A Pantomime of Power: Unconstitutional and Unenforced
For all their sound and fury, these state laws were largely a form of political theater. Many were eminently unworkable and constitutionally dubious. The Federal Internal Security Act of 1950, for instance, stated that membership in a communist organization did not per se constitute a criminal violation, which invalidated many of the more extreme state statutes.[8]
Furthermore, in states that mandated the registration of “subversive” organizations, not a single one ever registered. In Michigan, the state’s own Attorney General regarded the Communist Control Act as unconstitutional, and no attempt was ever made to enforce it.

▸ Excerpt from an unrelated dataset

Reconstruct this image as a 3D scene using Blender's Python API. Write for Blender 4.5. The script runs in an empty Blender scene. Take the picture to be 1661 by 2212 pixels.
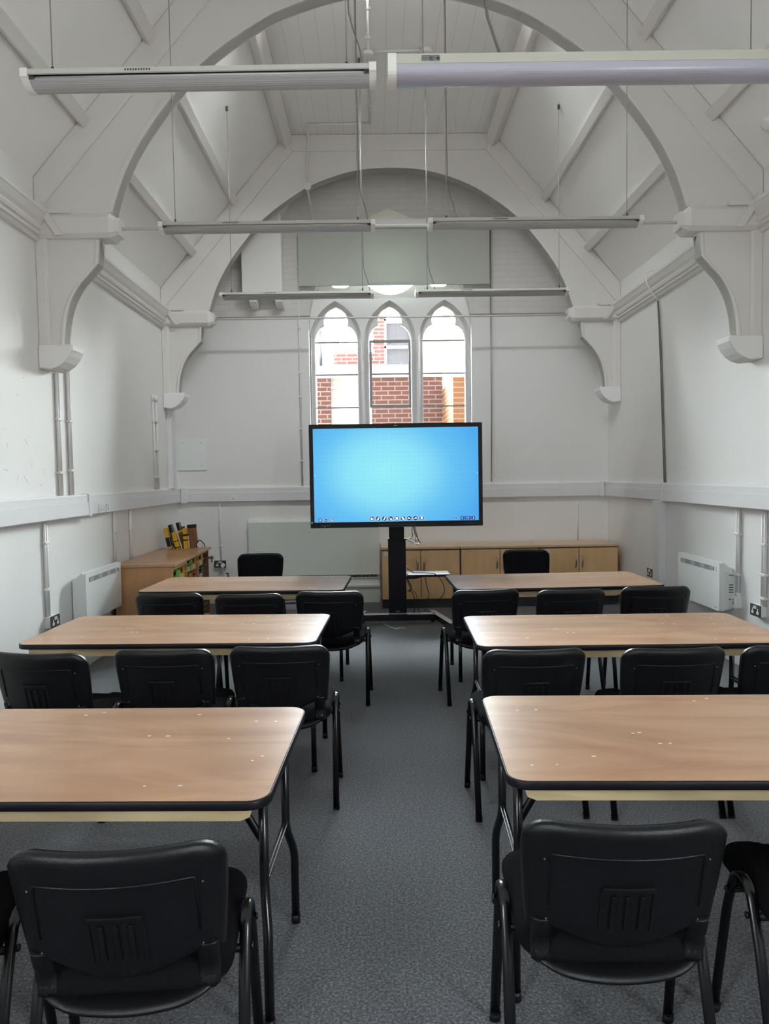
import bpy, bmesh, math, random
from mathutils import Vector, Matrix
from mathutils.geometry import tessellate_polygon
random.seed(7)
PI = math.pi
S = bpy.context.scene
COL = S.collection

# ------------------------------------------------------------------ materials
def new_mat(name):
    m = bpy.data.materials.new(name); m.use_nodes = True
    nt = m.node_tree
    return m, nt, nt.nodes, nt.links, nt.nodes['Principled BSDF']
def setin(b, **k):
    for n, v in k.items():
        n = n.replace('_', ' ')
        if n in b.inputs: b.inputs[n].default_value = v
def plain(name, col, rough=.5, metal=0., spec=.5, coat=0., bump=0., bscale=80.):
    m, nt, N, L, b = new_mat(name)
    setin(b, Base_Color=(*col, 1), Roughness=rough, Metallic=metal, Specular_IOR_Level=spec, Coat_Weight=coat)
    if bump:
        tc = N.new('ShaderNodeTexCoord'); no = N.new('ShaderNodeTexNoise'); bu = N.new('ShaderNodeBump')
        no.inputs['Scale'].default_value = bscale; no.inputs['Detail'].default_value = 4
        bu.inputs['Strength'].default_value = bump; bu.inputs['Distance'].default_value = .01
        L.new(tc.outputs['Object'], no.inputs['Vector']); L.new(no.outputs['Fac'], bu.inputs['Height']); L.new(bu.outputs['Normal'], b.inputs['Normal'])
    return m
def ramp(N, stops):
    r = N.new('ShaderNodeValToRGB'); cr = r.color_ramp
    while len(cr.elements) < len(stops): cr.elements.new(.5)
    for e, (p, c) in zip(cr.elements, stops): e.position = p; e.color = (*c, 1)
    return r
def mapping(N, L, scale=(1, 1, 1), rot=(0, 0, 0), src='Object'):
    tc = N.new('ShaderNodeTexCoord'); mp = N.new('ShaderNodeMapping')
    mp.inputs['Scale'].default_value = scale; mp.inputs['Rotation'].default_value = rot
    L.new(tc.outputs[src], mp.inputs['Vector']); return mp
def wood(name, c0, c1, scale, rough=.4, coat=0., dist=2., detail=5., rnd=False, spec=.5, lo=.3, hi=.7, crough=.12):
    m, nt, N, L, b = new_mat(name)
    setin(b, Roughness=rough, Coat_Weight=coat, Coat_Roughness=crough, Specular_IOR_Level=spec)
    mp = mapping(N, L, scale)
    vec = mp.outputs['Vector']
    if rnd:
        oi = N.new('ShaderNodeObjectInfo'); mu = N.new('ShaderNodeMath'); mu.operation = 'MULTIPLY'; mu.inputs[1].default_value = 37.
        L.new(oi.outputs['Random'], mu.inputs[0]); ad = N.new('ShaderNodeVectorMath'); ad.operation = 'ADD'
        L.new(vec, ad.inputs[0]); L.new(mu.outputs[0], ad.inputs[1]); vec = ad.outputs[0]
    a = N.new('ShaderNodeTexNoise'); a.inputs['Scale'].default_value = 1.; a.inputs['Detail'].default_value = detail; a.inputs['Distortion'].default_value = dist
    L.new(vec, a.inputs['Vector'])
    r = ramp(N, [(lo, c0), (hi, c1)]); L.new(a.outputs['Fac'], r.inputs['Fac']); L.new(r.outputs['Color'], b.inputs['Base Color'])
    return m
def emit(name, col, st=1.):
    m = bpy.data.materials.new(name); m.use_nodes = True; N = m.node_tree.nodes; N.clear()
    e = N.new('ShaderNodeEmission'); o = N.new('ShaderNodeOutputMaterial')
    e.inputs['Color'].default_value = (*col, 1); e.inputs['Strength'].default_value = st
    m.node_tree.links.new(e.outputs[0], o.inputs[0]); return m

M = {}
M['wall'] = plain('wall_paint', (.81, .805, .785), .5, bump=.12, bscale=14.)
M['ceil'] = plain('ceiling_paint', (.88, .875, .85), .55, bump=.1, bscale=14.)
M['timber'] = plain('painted_timber', (.74, .725, .695), .5, bump=.06, bscale=30.)
M['trunk'] = plain('grey_white_plastic', (.76, .76, .765), .38)
M['conduit'] = plain('painted_conduit', (.78, .775, .76), .42)
M['heater'] = plain('heater_enamel', (.82, .845, .83), .35)
M['heater2'] = plain('pale_green_enamel', (.68, .71, .66), .45)
M['slot'] = plain('dark_slot', (.05, .05, .05), .6)
M['greyvent'] = plain('grey_vent', (.26, .27, .265), .5)
M['chrome'] = plain('brushed_steel', (.55, .54, .5), .3, metal=1.)
M['darksteel'] = plain('dark_socket_plate', (.10, .10, .10), .35, metal=.5)
M['whitep'] = plain('white_plastic', (.82, .82, .8), .35)
M['shell'] = plain('black_plastic', (.004, .004, .005), .36, spec=.35, bump=.15, bscale=400.)
M['fabric'] = plain('black_fabric', (.005, .005, .006), .95, spec=.1, bump=.3, bscale=600.)
M['black'] = plain('black_metal', (.004, .004, .005), .25)
M['rubber'] = plain('black_edge', (.006, .005, .008), .45, spec=.3)
M['pine'] = wood('pale_pine', (.50, .39, .22), (.62, .50, .30), (2, 20, 20), .5)
M['ply'] = wood('plywood_top', (.41, .205, .10), (.585, .335, .18), (.75, 3.6, 3.6), .34, coat=.7, dist=2.2, detail=7, rnd=True, crough=.1, lo=.30, hi=.66)
M['beech'] = wood('beech_laminate', (.70, .44, .215), (.77, .50, .255), (14, 14, 1.2), .42, dist=.6)
M['beechtop'] = wood('beech_top', (.62, .43, .26), (.69, .49, .30), (1.2, 14, 14), .33, dist=.6)
M['brownside'] = wood('oak_laminate', (.47, .24, .105), (.54, .29, .135), (14, 14, 1.2), .42, dist=.6)
M['browntop'] = wood('oak_top', (.43, .235, .12), (.50, .285, .15), (10, 1.2, 10), .28, dist=.6)
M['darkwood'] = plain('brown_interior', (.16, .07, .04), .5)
M['plinth'] = plain('dark_plinth', (.035, .036, .042), .6)
M['silver'] = plain('silver_powder', (.48, .48, .50), .4)
M['bezel'] = plain('display_bezel', (.005, .005, .008), .45, spec=.25)
M['standblack'] = plain('stand_black_powder', (.004, .004, .006), .6, spec=.2)
def blind_mat():
    m, nt, N, L, b = new_mat('blind_fabric'); setin(b, Base_Color=(.52, .54, .49, 1), Roughness=.9)
    t = N.new('ShaderNodeBsdfTranslucent'); t.inputs[0].default_value = (.55, .58, .52, 1); mx = N.new('ShaderNodeMixShader'); mx.inputs[0].default_value = .12
    o = [n for n in N if n.type == 'OUTPUT_MATERIAL'][0]
    L.new(b.outputs[0], mx.inputs[1]); L.new(t.outputs[0], mx.inputs[2]); L.new(mx.outputs[0], o.inputs[0]); return m
M['blind'] = blind_mat()
M['lampgrey'] = plain('lamp_housing', (.50, .49, .455), .4)
M['lampwhite'] = plain('lamp_end_cap', (.80, .79, .75), .35)
M['tube'] = plain('fluorescent_tube', (.75, .75, .72), .2)
M['reflector'] = plain('lamp_reflector', (.45, .43, .38), .22, metal=1.)
M['wire'] = plain('steel_wire', (.35, .32, .29), .4, metal=.6)
M['grip'] = plain('wire_gripper', (.05, .045, .04), .5)
M['flex'] = plain('grey_flex', (.13, .125, .115), .5)
M['yellow'] = plain('yellow_plastic', (.62, .36, .01), .35)
M['green'] = plain('green_plastic', (.02, .36, .04), .35)
M['dgreen'] = plain('dark_green_plastic', (.015, .09, .04), .35)
M['red'] = plain('red_plastic', (.40, .09, .04), .35)
M['blue'] = plain('blue_plastic', (.03, .06, .24), .35)
M['grey'] = plain('grey_plastic', (.42, .41, .45), .4)
M['label'] = plain('white_label', (.82, .82, .84), .6)
M['ink'] = plain('label_ink', (.12, .06, .1), .6)
M['woodbrown'] = wood('brown_board', (.20, .09, .04), (.27, .13, .06), (30, 30, 3), .5)
M['cream'] = plain('cream_plastic', (.78, .75, .66), .5)
M['white_pvc'] = plain('white_window_frame', (.8, .8, .8), .4)
M['render'] = plain('white_render', (.78, .78, .76), .8)
M['darkglass'] = plain('dark_glazing', (.05, .05, .055), .2)
M['bluepanel'] = plain('blue_panel', (.10, .22, .5), .4)
M['frame'] = plain('grey_window_metal', (.30, .30, .31), .45)
M['darkwall'] = plain('dark_near_wall', (.10, .085, .07), .6)  # dark tone chosen to keep bounce light off the near faces
M['scuff'] = plain('wall_scuff', (.52, .51, .50), .6)
M['tarmac'] = plain('tarmac', (.09, .09, .09), .9)
M['stone'] = plain('painted_stone', (.86, .86, .85), .55, bump=.1, bscale=20.)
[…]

The members of the Communist Party of the USA likely knew these laws would not withstand a constitutional challenge and simply ignored them.

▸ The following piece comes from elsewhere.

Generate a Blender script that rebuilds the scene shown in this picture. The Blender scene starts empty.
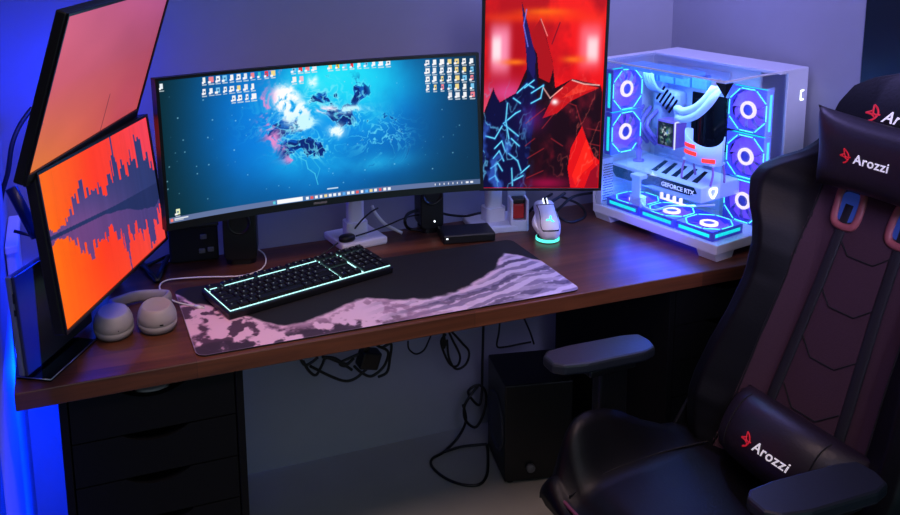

Why These Unworkable Laws Still Matter
If these laws were never truly implemented, why do they matter? Their significance lies not in their legal application, but in what they reveal about the cultural and social climate of the time. They are a snapshot of a nation in the grip of a profound, if misplaced, fear.
The passage of such legislation, often with overwhelming public support, created and reinforced a worldview where an imaginary communist takeover felt terrifyingly real to millions of Americans. It legitimized paranoia and provided a stage for politicians to perform an ever more hard-line role for a panicked citizenry. These laws, though ultimately toothless, were a crucial part of the cultural machinery that allowed the Great Fear to permeate every level of American society, reminding us that the most impactful threats are not always the ones that are real, but the ones we can be convinced to fear.